The final zk-proof is an assertion of the legality of the above statement under specific public input. In the process of verifying the block header by the light client, public input is constructed based on the commit information stored by the light client and the block header information to be verified, and the legality of the zk-proof is verified. If it can be verified, it means that the zk-proof is valid, thereby proving the legitimacy of the corresponding block header.
Taking the light client's verification of event legality as an example, its inputs include the block header, zk-proof, and merkle-proof. The entire proof verification process is as follows:
Calculate t0 and t1 based on the input block header and hashToBase.
Take t0, t1, and the commit of the current validator set stored by itself as public inputs, and verify the legality of zk-proof according to the groth-16 scheme.
If the second step is verified, it means the block header is legal. Then extract the root node (MPT root) of the Merkle Patricia Tree (MPT) from it and continue to verify the legality of the mpt-proof.
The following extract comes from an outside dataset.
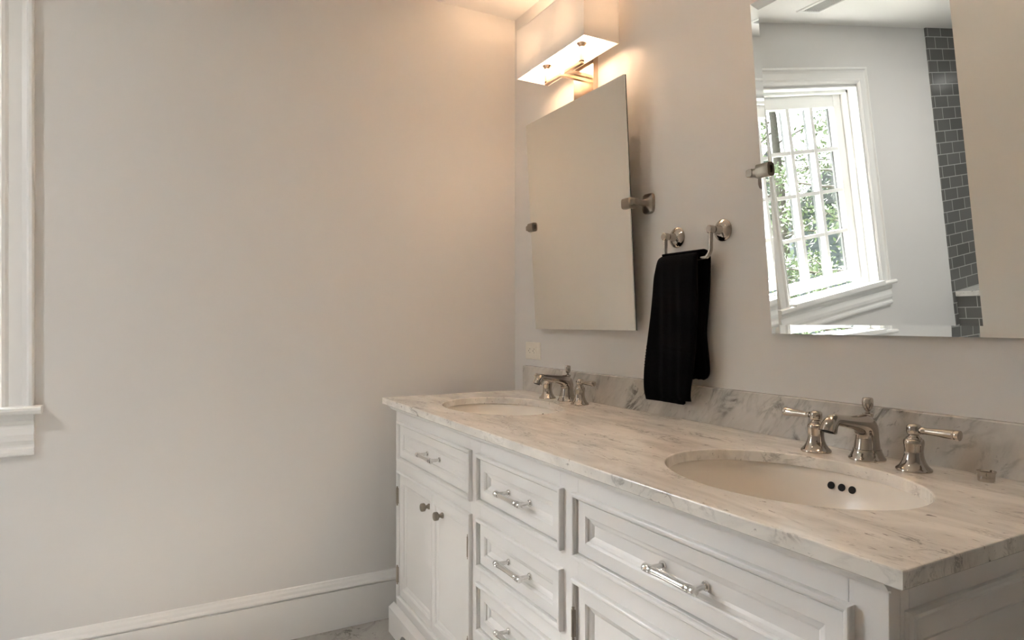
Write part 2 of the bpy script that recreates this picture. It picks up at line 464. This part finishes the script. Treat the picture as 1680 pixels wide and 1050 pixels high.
def front(x0, x1, z0, z1, parent, name, nl=0, nr=0):
    bm = bmesh.new(); loops = []
    for i, (d, h) in enumerate(FRONT):
        k = 1 if i > 2 else 0
        loops.append([bm.verts.new(PF(*p, h)) for p in ((x0+d-nl*k, z0+d), (x1-d+nr*k, z0+d), (x1-d+nr*k, z1-d), (x0+d-nl*k, z1-d))])
    for A, B in zip(loops, loops[1:]): bridge(bm, A, B)
    bm.faces.new(loops[-1]); bm.faces.new(loops[0])
    # fine mitre joints cut at the four corners of the frame
    return obj(name, bm, 'vanity', parent)
def bar_pull(cx, cz, L, parent, r=.0058, y=VY+.009, name='handle'):
    bm = bmesh.new(); yb = y-.034
    for s in (-1, 1):
        px = cx+s*(L/2-.0105)
        lathe(bm, [(.0085, 0), (.0085, -.0025), (.0075, -.004), (.005, -.0045), (.0048, -.012), (.0055, -.026), (.0062, -.034)], (px, y, cz), 'Y', 18)
    h = L/2
    pr = [(.004, -h-.001), (.0072, -h), (.0078, -h+.003), (.0078, -h+.011), (.0066, -h+.0125), (.0066, -h+.014), (.0076, -h+.015), (.0076, -h+.0175), (.0066, -h+.0185), (.0066, -h+.020), (.0072, -h+.021), (.0066, -h+.027), (r, 0)]
    pr = pr + [(a, -b) for a, b in pr[-2::-1]]
    lathe(bm, pr, (cx, yb, cz), 'X', 20)
    return obj(name, bm, 'chrome', parent, smooth=True)
def knob(cx, cz, parent):
    bm = bmesh.new()
    lathe(bm, [(.0092, 0), (.0092, -.0035), (.0078, -.0050), (.0058, -.0085), (.0056, -.0120), (.0075, -.0150), (.0118, -.0165), (.0132, -.0185), (.0134, -.0260), (.0126, -.0290), (.0105, -.0305), (.0040, -.0312)], (cx, VY+.0092, cz), 'Y', 24)
    return obj('knob', bm, 'satin', parent, smooth=True)
def hinge(x, z, parent):
    bm = bmesh.new()
    lathe(bm, [(.001, -.035), (.0032, -.034), (.0032, -.031), (.0022, -.030), (.0042, -.028), (.0042, .028), (.0022, .030), (.0032, .031), (.0032, .034), (.001, .035)], (x, VY-.010, z), 'Z', 14)
    box(bm, x-.0035, x+.0035, VY-.0095, VY-.001, z-.028, z+.028)
    return obj('hinge', bm, 'satin', parent, smooth=True)
g = .0135
def drawer(x0, x1, z0, z1, L, cz=None):
    obj('drawer_moulding', opening(x0, x1, z0, z1), 'vanity', van)
    d = front(x0+g+.0011, x1-g-.0011, z0+g+.0011, z1-g-.0011, van, 'drawer')
    bar_pull((x0+x1)/2, (z0+z1)/2-.005 if cz is None else cz, L, d)
drawer(.175, .800, .640, .782, .127)
for z0, z1 in DR2: drawer(.838, 1.264, z0, z1, .127)
drawer(1.307, 1.936, .644, .782, .124, .711)
def doors(x0, x1, z0, z1, kz):
    obj('door_moulding', opening(x0, x1, z0, z1), 'vanity', van)
    m = (x0+x1)/2+.012
    a = front(x0+g+.0011, m-.001, z0+g+.0011, z1-g-.0011, van, 'door', nr=.010)
    b = front(m+.001, x1-g-.0011, z0+g+.0011, z1-g-.0011, van, 'door', nl=.010)
    knob(m-.050, kz, a); knob(m+.062, kz, b)
    for z in (z0+.088, z1-.092): hinge(x0+.008, z, a); hinge(x1-.008, z, b)
doors(.175, .800, .140, .604, .537)
doors(1.307, 1.936, .140, .602, .535)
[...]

Step one is an additional calculation introduced to accommodate the construction of the circuit. The appropriate principle of using the appropriate scheme to verify the appropriate thing is reflected: the calculation involved in hashToBase is not costly with solidity, but it is not worth it with a circuit. The key step of block header verification is the second step, which actually verifies one thing: the input block header is a legitimate block header under the validator set corresponding to the commit stored by the light client. This inference can be easily deduced from the internal logic of the circuit. The third step has no difference from the current implementation of the light client.
The process of the light client verifying the legitimacy of the synchronization submission is basically consistent with the above process, with the only difference being that the operation of verifying the legality of the MPT root in the third step is replaced with recalculating the commit according to the new validator set information and updating its own storage.
According to the foregoing discussion, after the MAP Relay Chain light client is upgraded based on zkSNARK, the corresponding adjustments that the maintainer/messenger needs to make are as follows:
Before the maintainer wants to update the light client state, they need to obtain zk-proof from the prover and construct a tx with the block header and zk-proof.
Before the messenger wants to initiate a cross-chain request, they also need to obtain zk-proof from the prover and construct a tx with the block header, zk-proof, and mpt-proof.
Users who interact cross-chain through the front end usually feel the changes happening behind the scenes. To highlight the characteristics of zero-knowledge proof, some information related to zero-knowledge proof can be displayed on the frontend:
When the messenger submits a zk-proof request, the frontend can simply display a notification prompt, such as: "A cross-chain zk-proof request has been submitted to the prover."
When the messenger obtains the zk-proof request, the front end can simply display a notification prompt, such as: "zk-proof has been obtained."
When the messenger submits a transaction containing the block header, zk-proof, and mpt-proof, the frontend prompts: "zk-proof and cross-chain request have been submitted to the target chain."
After the third step's transaction is packaged, the front end can prompt: "The zk-proof and cross-chain request have been processed by the target chain.